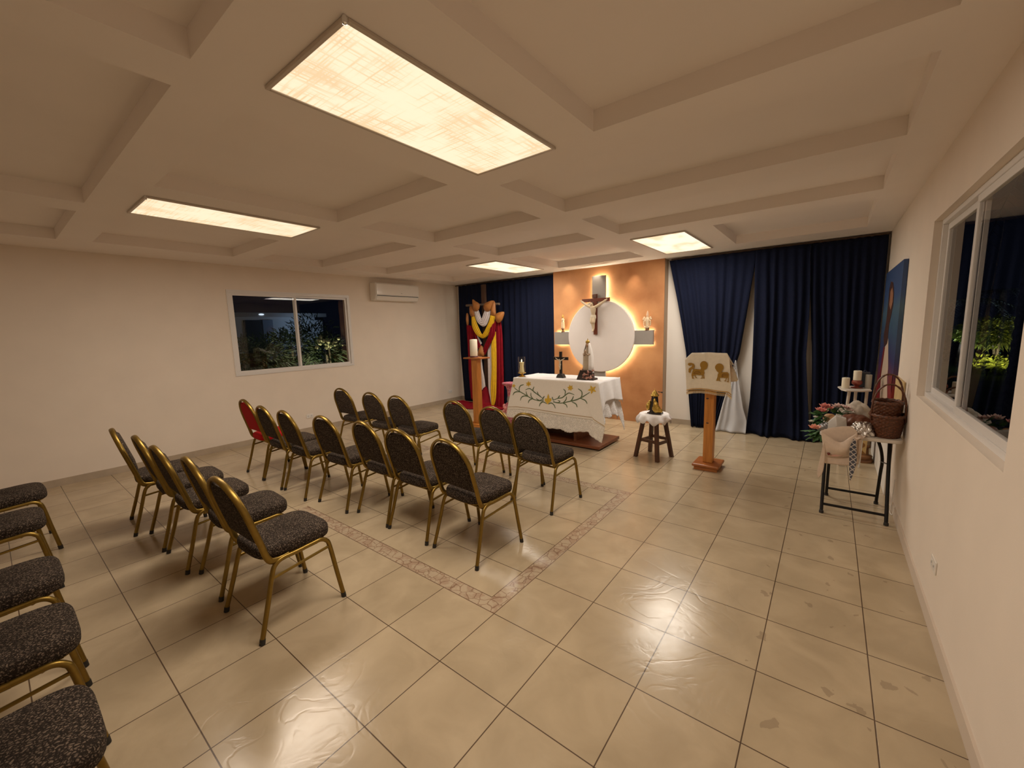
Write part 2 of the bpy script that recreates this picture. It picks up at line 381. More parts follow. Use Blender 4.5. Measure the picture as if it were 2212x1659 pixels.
for (a, b, c, d) in ((LW[0]-.014, LW[1]+.02, LW[2]-.014, LW[2]), (LW[0]-.014, LW[1]+.02, LW[3], LW[3]+.022), (LW[0]-.014, LW[0], LW[2], LW[3]), (LW[1], LW[1]+.02, LW[2], LW[3])):
    w1t.box((XL, a, c), (XL+.012, b, d))
struct(w1t.build('trim_1', ALU, smooth=False))
window('window_2', XR, 1, RW, .04, 'near_first', .034, .042, 1.60)
# ------------------------------------------------------------------ ceiling lights
def diffuser_mat(name, col, strength, weave):
    m = bpy.data.materials.new(name); m.use_nodes = True; nt = m.node_tree; b = nt.nodes['Principled BSDF']; N = nt.nodes.new; L = nt.links.new
    tc = N('ShaderNodeTexCoord')
    def st(sx, sy, det):
        mp = N('ShaderNodeMapping'); mp.inputs['Scale'].default_value = (sx, sy, 1); n = N('ShaderNodeTexNoise'); n.inputs['Scale'].default_value = 1; n.inputs['Detail'].default_value = det
        L(tc.outputs['Object'], mp.inputs['Vector']); L(mp.outputs[0], n.inputs['Vector']); return n.outputs['Fac']
    def mth(op, a, c):
        q = N('ShaderNodeMath'); q.operation = op
        for i, x in enumerate((a, c)):
            if isinstance(x, (int, float)): q.inputs[i].default_value = x
            else: L(x, q.inputs[i])
        return q.outputs[0]
    wv = mth('MINIMUM', st(3, 85, 2), st(85, 3, 2))
    big = st(4, 2.2, 2)
    v = mth('ADD', mth('MULTIPLY', wv, weave), mth('MULTIPLY', big, .7))
    rp = N('ShaderNodeValToRGB'); e = rp.color_ramp.elements
    e[0].position = .40*weave+.28; e[0].color = (col[0]*.82, col[1]*.72, col[2]*.60, 1); e[1].position = .47*weave+.36; e[1].color = (*col, 1)
    L(v, rp.inputs['Fac']); L(rp.outputs['Color'], b.inputs['Emission Color']); b.inputs['Emission Strength'].default_value = strength
    b.inputs['Base Color'].default_value = (.6,.52,.4,1)
    return m
DIF_A = diffuser_mat('woven_linen_diffuser', (1.0,.84,.60), 1.0, .9)
DIF_B = diffuser_mat('plain_diffuser', (1.0,.88,.68), 1.12, .12)
LFRAME = mat('light_frame_metal', (.60,.53,.46), .35, metal=.3)
CHROME = mat('chrome', (.8,.8,.8), .15, metal=1)
def ceiling_light(x0, x1, y0, y1, dm, col, label, power, latch=False):
    x0, x1, y0, y1 = kx(x0), kx(x1), ky(y0), ky(y1); cx, cy = (x0+x1)/2, (y0+y1)/2
    t = thing('ceiling_light', label, 'ceiling light', (cx, cy, ZC), group='rectangular ceiling lights')
    hx, hy = (x1-x0)/2, (y1-y0)/2; f = MB(); q = .018
    for a, b, c, d in ((-hx, hx, -hy, -hy+q), (-hx, hx, hy-q, hy), (-hx, -hx+q, -hy+q, hy-q), (hx-q, hx, -hy+q, hy-q)): f.box((a, c, -.016), (b, d, -.001))
    f.build('frame', LFRAME, t, smooth=False, bevel=.003)
    MB().box((-hx+q, -hy+q, -.010), (hx-q, hy-q, -.002)).build('diffuser', dm, t, smooth=False)
    if latch: MB().lathe([(.004,-.03),(.009,-.027),(.009,-.012),(.006,-.002)], 12, c=(hx-.004,-hy+.004,0)).build('latch', CHROME, t)
    ld = bpy.data.lights.new('ceiling_light_lamp', 'AREA'); ld.shape = 'RECTANGLE'; ld.size = x1-x0-.06; ld.size_y = y1-y0-.06; ld.energy = power; ld.color = col
    lo = bpy.data.objects.new('lamp', ld); COL.objects.link(lo); lo.location = (0, 0, -.018); lo.parent = t
ceiling_light(-.54, .11, -.79, .61, DIF_A, WARM, 'large linen-covered ceiling light nearest the camera, above the chairs', LAMP_W, True)
ceiling_light(-3.36, -2.73, -.785, .60, DIF_A, WARM, 'linen-covered ceiling light on the left, nearest the windowed left wall', LAMP_W, True)
ceiling_light(-3.50, -2.83, 3.55, 4.97, DIF_B, WARM_ALTAR, 'far ceiling light left of the orange panel, above the draped cross', LAMP_W)
ceiling_light(-.60, .08, 3.57, 5.03, DIF_B, WARM_ALTAR, 'far ceiling light right of the orange panel, above the lectern', LAMP_W)

# ------------------------------------------------------------------ altar wall panel, disc, cross of light
PY = 5.29
pw = MB().box((-2.83, PY, 0), (-.69, PY+.012, ZC)).build('wall_panel_facing', TERRA, smooth=False)
pw.name = 'trim_2'; struct(pw)
struct(MB().box((-2.825, PY+.012, 0), (-.695, YB, ZC)).build('trim_3', TERRA_SIDE, smooth=False))
LEDM = emit('warm_led_strip', (1.0,.92,.68), 75)
dt = thing('wall_disc', 'large white back-lit disc on the orange wall panel', 'wall disc', (-1.79, 5.205, 1.525))
R_ = .645
MB().lathe([(R_-.01,-.004),(R_,.002),(R_,.030),(R_-.008,.035)], 96).build('disc_face', DISC, dt, ang=30).rotation_euler = (PI/2, 0, 0)
ring = [(math.cos(2*PI*k/96)*(R_-.035), .04, math.sin(2*PI*k/96)*(R_-.035)) for k in range(96)]
MB().tube(ring, .006, 6, closed=True).build('led_strip', LEDM, dt)
MB().lathe([(.06,.0),(.06,-.084)], 16).build('spacer', GREYP, dt).rotation_euler = (PI/2, 0, 0)
wc = thing('wall_cross', 'large grey back-lit cross behind the white disc', 'wall cross', (-1.82, 5.222, 1.5))
MB().box((-.13, -.03, -1.3), (.13, .005, 1.10)).build('upright', GREYP, wc, smooth=False, bevel=.002)
MB().box((-.94, -.030, -.125), (-.45, .040, .118)).build('arm', GREYP, wc, smooth=False, bevel=.002)
MB().box((.48, -.030, -.125), (.985, .040, .118)).build('arm', GREYP, wc, smooth=False, bevel=.002)
leds = [((-.115,.022,.66),(-.105,.03,1.07)), ((.105,.022,.66),(.115,.03,1.07)), ((-.1,.022,1.07),(.1,.03,1.08))]
for a, b in ((-.92,-.60),(.62,.965)): leds += [((a,.046,-.112),(b,.052,-.104)), ((a,.046,.097),(b,.052,.105))]
for a, b in leds: MB().box(a, b).build('led_strip', LEDM, wc, smooth=False)

MB().box((-.07,.005,-1.2),(.07,.067,1.0)).build('spacer', GREYP, wc, smooth=False)
for i, (x, y) in enumerate(((-2.6,5.32),(-1.96,5.35),(-1.28,5.34))):
    x, y = kx(x), ky(y)
    t = thing('downlight', ('small recessed downlight above the left part of the orange panel','small recessed downlight above the grey upright of the panel','small recessed downlight above the right part of the orange panel')[i], 'downlight', (x, y, ZC), group='downlights above the orange panel')
    MB().lathe([(.032,-.001),(.042,-.001),(.042,-.006),(.032,-.007)], 24).build('ring', WHITE_PLASTIC, t)
    MB().lathe([(.0,-.002),(.031,-.002),(.031,-.005),(.0,-.005)], 20).build('lens', emit('downlight_lens', (1,.86,.65), 5), t)
    ld = bpy.data.lights.new('downlight_lamp', 'SPOT'); ld.energy = 15; ld.color = (1,.84,.64); ld.spot_size = math.radians(66); ld.spot_blend = .8; ld.shadow_soft_size = .02
    lo = bpy.data.objects.new('lamp', ld); COL.objects.link(lo); lo.location = (0, 0, -.012); lo.parent = t; lo.rotation_euler = (math.radians(7), 0, 0)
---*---
== Requirement ==
Skip the pictures, then retype every line above exactly.

== Reply ==
Write part 2 of the bpy script that recreates this picture. It picks up at line 381. More parts follow. Use Blender 4.5. Measure the picture as if it were 2212x1659 pixels.
for (a, b, c, d) in ((LW[0]-.014, LW[1]+.02, LW[2]-.014, LW[2]), (LW[0]-.014, LW[1]+.02, LW[3], LW[3]+.022), (LW[0]-.014, LW[0], LW[2], LW[3]), (LW[1], LW[1]+.02, LW[2], LW[3])):
    w1t.box((XL, a, c), (XL+.012, b, d))
struct(w1t.build('trim_1', ALU, smooth=False))
window('window_2', XR, 1, RW, .04, 'near_first', .034, .042, 1.60)
# ------------------------------------------------------------------ ceiling lights
def diffuser_mat(name, col, strength, weave):
    m = bpy.data.materials.new(name); m.use_nodes = True; nt = m.node_tree; b = nt.nodes['Principled BSDF']; N = nt.nodes.new; L = nt.links.new
    tc = N('ShaderNodeTexCoord')
    def st(sx, sy, det):
        mp = N('ShaderNodeMapping'); mp.inputs['Scale'].default_value = (sx, sy, 1); n = N('ShaderNodeTexNoise'); n.inputs['Scale'].default_value = 1; n.inputs['Detail'].default_value = det
        L(tc.outputs['Object'], mp.inputs['Vector']); L(mp.outputs[0], n.inputs['Vector']); return n.outputs['Fac']
    def mth(op, a, c):
        q = N('ShaderNodeMath'); q.operation = op
        for i, x in enumerate((a, c)):
            if isinstance(x, (int, float)): q.inputs[i].default_value = x
            else: L(x, q.inputs[i])
        return q.outputs[0]
    wv = mth('MINIMUM', st(3, 85, 2), st(85, 3, 2))
    big = st(4, 2.2, 2)
    v = mth('ADD', mth('MULTIPLY', wv, weave), mth('MULTIPLY', big, .7))
    rp = N('ShaderNodeValToRGB'); e = rp.color_ramp.elements
    e[0].position = .40*weave+.28; e[0].color = (col[0]*.82, col[1]*.72, col[2]*.60, 1); e[1].position = .47*weave+.36; e[1].color = (*col, 1)
    L(v, rp.inputs['Fac']); L(rp.outputs['Color'], b.inputs['Emission Color']); b.inputs['Emission Strength'].default_value = strength
    b.inputs['Base Color'].default_value = (.6,.52,.4,1)
    return m
DIF_A = diffuser_mat('woven_linen_diffuser', (1.0,.84,.60), 1.0, .9)
DIF_B = diffuser_mat('plain_diffuser', (1.0,.88,.68), 1.12, .12)
LFRAME = mat('light_frame_metal', (.60,.53,.46), .35, metal=.3)
CHROME = mat('chrome', (.8,.8,.8), .15, metal=1)
def ceiling_light(x0, x1, y0, y1, dm, col, label, power, latch=False):
    x0, x1, y0, y1 = kx(x0), kx(x1), ky(y0), ky(y1); cx, cy = (x0+x1)/2, (y0+y1)/2
    t = thing('ceiling_light', label, 'ceiling light', (cx, cy, ZC), group='rectangular ceiling lights')
    hx, hy = (x1-x0)/2, (y1-y0)/2; f = MB(); q = .018
    for a, b, c, d in ((-hx, hx, -hy, -hy+q), (-hx, hx, hy-q, hy), (-hx, -hx+q, -hy+q, hy-q), (hx-q, hx, -hy+q, hy-q)): f.box((a, c, -.016), (b, d, -.001))
    f.build('frame', LFRAME, t, smooth=False, bevel=.003)
    MB().box((-hx+q, -hy+q, -.010), (hx-q, hy-q, -.002)).build('diffuser', dm, t, smooth=False)
    if latch: MB().lathe([(.004,-.03),(.009,-.027),(.009,-.012),(.006,-.002)], 12, c=(hx-.004,-hy+.004,0)).build('latch', CHROME, t)
    ld = bpy.data.lights.new('ceiling_light_lamp', 'AREA'); ld.shape = 'RECTANGLE'; ld.size = x1-x0-.06; ld.size_y = y1-y0-.06; ld.energy = power; ld.color = col
    lo = bpy.data.objects.new('lamp', ld); COL.objects.link(lo); lo.location = (0, 0, -.018); lo.parent = t
ceiling_light(-.54, .11, -.79, .61, DIF_A, WARM, 'large linen-covered ceiling light nearest the camera, above the chairs', LAMP_W, True)
ceiling_light(-3.36, -2.73, -.785, .60, DIF_A, WARM, 'linen-covered ceiling light on the left, nearest the windowed left wall', LAMP_W, True)
ceiling_light(-3.50, -2.83, 3.55, 4.97, DIF_B, WARM_ALTAR, 'far ceiling light left of the orange panel, above the draped cross', LAMP_W)
ceiling_light(-.60, .08, 3.57, 5.03, DIF_B, WARM_ALTAR, 'far ceiling light right of the orange panel, above the lectern', LAMP_W)

# ------------------------------------------------------------------ altar wall panel, disc, cross of light
PY = 5.29
pw = MB().box((-2.83, PY, 0), (-.69, PY+.012, ZC)).build('wall_panel_facing', TERRA, smooth=False)
pw.name = 'trim_2'; struct(pw)
struct(MB().box((-2.825, PY+.012, 0), (-.695, YB, ZC)).build('trim_3', TERRA_SIDE, smooth=False))
LEDM = emit('warm_led_strip', (1.0,.92,.68), 75)
dt = thing('wall_disc', 'large white back-lit disc on the orange wall panel', 'wall disc', (-1.79, 5.205, 1.525))
R_ = .645
MB().lathe([(R_-.01,-.004),(R_,.002),(R_,.030),(R_-.008,.035)], 96).build('disc_face', DISC, dt, ang=30).rotation_euler = (PI/2, 0, 0)
ring = [(math.cos(2*PI*k/96)*(R_-.035), .04, math.sin(2*PI*k/96)*(R_-.035)) for k in range(96)]
MB().tube(ring, .006, 6, closed=True).build('led_strip', LEDM, dt)
MB().lathe([(.06,.0),(.06,-.084)], 16).build('spacer', GREYP, dt).rotation_euler = (PI/2, 0, 0)
wc = thing('wall_cross', 'large grey back-lit cross behind the white disc', 'wall cross', (-1.82, 5.222, 1.5))
MB().box((-.13, -.03, -1.3), (.13, .005, 1.10)).build('upright', GREYP, wc, smooth=False, bevel=.002)
MB().box((-.94, -.030, -.125), (-.45, .040, .118)).build('arm', GREYP, wc, smooth=False, bevel=.002)
MB().box((.48, -.030, -.125), (.985, .040, .118)).build('arm', GREYP, wc, smooth=False, bevel=.002)
leds = [((-.115,.022,.66),(-.105,.03,1.07)), ((.105,.022,.66),(.115,.03,1.07)), ((-.1,.022,1.07),(.1,.03,1.08))]
for a, b in ((-.92,-.60),(.62,.965)): leds += [((a,.046,-.112),(b,.052,-.104)), ((a,.046,.097),(b,.052,.105))]
for a, b in leds: MB().box(a, b).build('led_strip', LEDM, wc, smooth=False)

MB().box((-.07,.005,-1.2),(.07,.067,1.0)).build('spacer', GREYP, wc, smooth=False)
for i, (x, y) in enumerate(((-2.6,5.32),(-1.96,5.35),(-1.28,5.34))):
    x, y = kx(x), ky(y)
    t = thing('downlight', ('small recessed downlight above the left part of the orange panel','small recessed downlight above the grey upright of the panel','small recessed downlight above the right part of the orange panel')[i], 'downlight', (x, y, ZC), group='downlights above the orange panel')
    MB().lathe([(.032,-.001),(.042,-.001),(.042,-.006),(.032,-.007)], 24).build('ring', WHITE_PLASTIC, t)
    MB().lathe([(.0,-.002),(.031,-.002),(.031,-.005),(.0,-.005)], 20).build('lens', emit('downlight_lens', (1,.86,.65), 5), t)
    ld = bpy.data.lights.new('downlight_lamp', 'SPOT'); ld.energy = 15; ld.color = (1,.84,.64); ld.spot_size = math.radians(66); ld.spot_blend = .8; ld.shadow_soft_size = .02
    lo = bpy.data.objects.new('lamp', ld); COL.objects.link(lo); lo.location = (0, 0, -.012); lo.parent = t; lo.rotation_euler = (math.radians(7), 0, 0)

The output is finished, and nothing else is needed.